The US government had to bail out the banks by borrowing money from other countries which led to the higher sovereign debts and started minting more money causing an inflation. With higher debts the country has to cut down on spending and charge higher taxes. Unemployment rate increases as cost cutting measures are taken or production is moved to other countries with lower labor costs. The “Occupy Wall Street” protest in New York shows the sentiments of the people who were unhappy that the banks got a bailout but the common man continues to suffer.
A similar scenario unfolded in Europe. The European Union consists of 23 countries that used the Euro currency. Greece a member of the European Union was having difficulty to pay its bills. It started to borrow more money from other member countries like Germany, Spain and Portugal. As its sovereign debt increased with compounding interests, Greece started defaulting payments. This in turn caused the lender countries to borrow from other countries to make up for the default payments. Greece could no longer borrow as no one wanted to lend it money. The country had a liquidity crisis and riots broke out. The European Union had to step in and bailout Greece. The member countries had to write off its debts and are still in talks to remove Greece from the European Union as the crisis in Greece will cause the Euro to plummet with it. The other countries significantly affected are Ireland, Portugal, Spain and Italy.
Other countries like China, Brazil and Canada are also badly affected by the declining value of the dollar because their economy depends heavily on exports to the US. Many emerging market economies like Russia, the OPEC countries and Latin America are being affected by the falling prices of international commodities. Countries like India though not affected badly, have faced falling stock prices. Japan is in a stage of stagflation which is inflation and longstanding recession and heading towards a financial crisis of its own. A crisis this big in the financial center of the world has led to a domino effect on other countries of the world, since all nations are part of the global market.
Could the Islamic Financial Institution have prevented this crisis and managed it better? The answer is a resounding YES. The Islamic finance is vehemently against the core principle of the conventional financial system which is Interest/Riba. Money cannot be made by simply lending money but must be made through trade as is clearly stated in the Quran 2:275 “Trade is permitted, Riba is forbidden”. 
The crisis in the US occurred because the investment bankers thought nothing about selling the CDOs and CDS to the investors. They thought there was no harm in selling debts, because the risk/gamble (maisir) is taken by the investors who buy the CDOs.
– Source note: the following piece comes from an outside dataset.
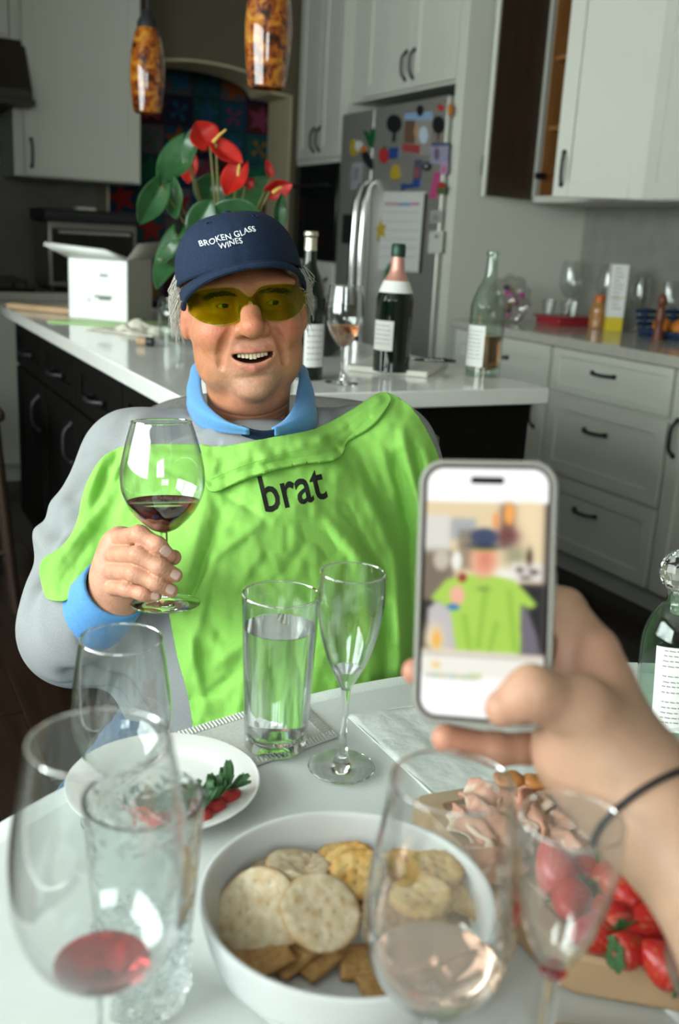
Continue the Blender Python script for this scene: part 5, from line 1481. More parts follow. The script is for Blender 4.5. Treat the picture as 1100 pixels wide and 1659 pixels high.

There are elements of uncertainty (gharar) whether the payments for the mortgages will be made or defaulted. There are elements of deception when the rating agency gives a high rating to a subprime mortgage. There were no regulators to limit the irresponsible behavior of the bankers.
The rules in Shariah are very clear when a contract is made between the seller and the buyer. The subject matter must be in existence. The selling price is known and the seller is forbidden from making excessive amount of profit or taking advantage of the buyer. There must not be any elements of gharar and all terms and conditions are agreed upon and documented. Maisir (gambling) is clearly forbidden to  Muslims,  as one  party wins  while  the  other loses -a  zero  sum game  with  risky  payoffs. In other  words, speculative  and  gambling  activities  were merely  shifting  the  risk from  one  party  to another.  Hence, derivatives such as CDS would have been prohibited if Islamic finance were applied.  The prohibition of riba’ in debt trading would mean products such as CDOs would have been non-existent in the Islamic Finance system.
Unfortunately some of the financial products offered by Islamic Financial Institution are similar to the conventional products that brought about the crisis. In the Ijarah /Musyarakah Mutanaqisa  sukuk structure  (where asset is securitized as sukuk) ,the sukuk is packaged like a CDO. The rating agencies are giving these sukuks good ratings though these products were not understood.
While the Islamic Finance Institution tries very hard to compete with the Conventional Banking Institution in providing financial products that cater to market needs; it also needs to make sure that the objectives of the Shariah are kept.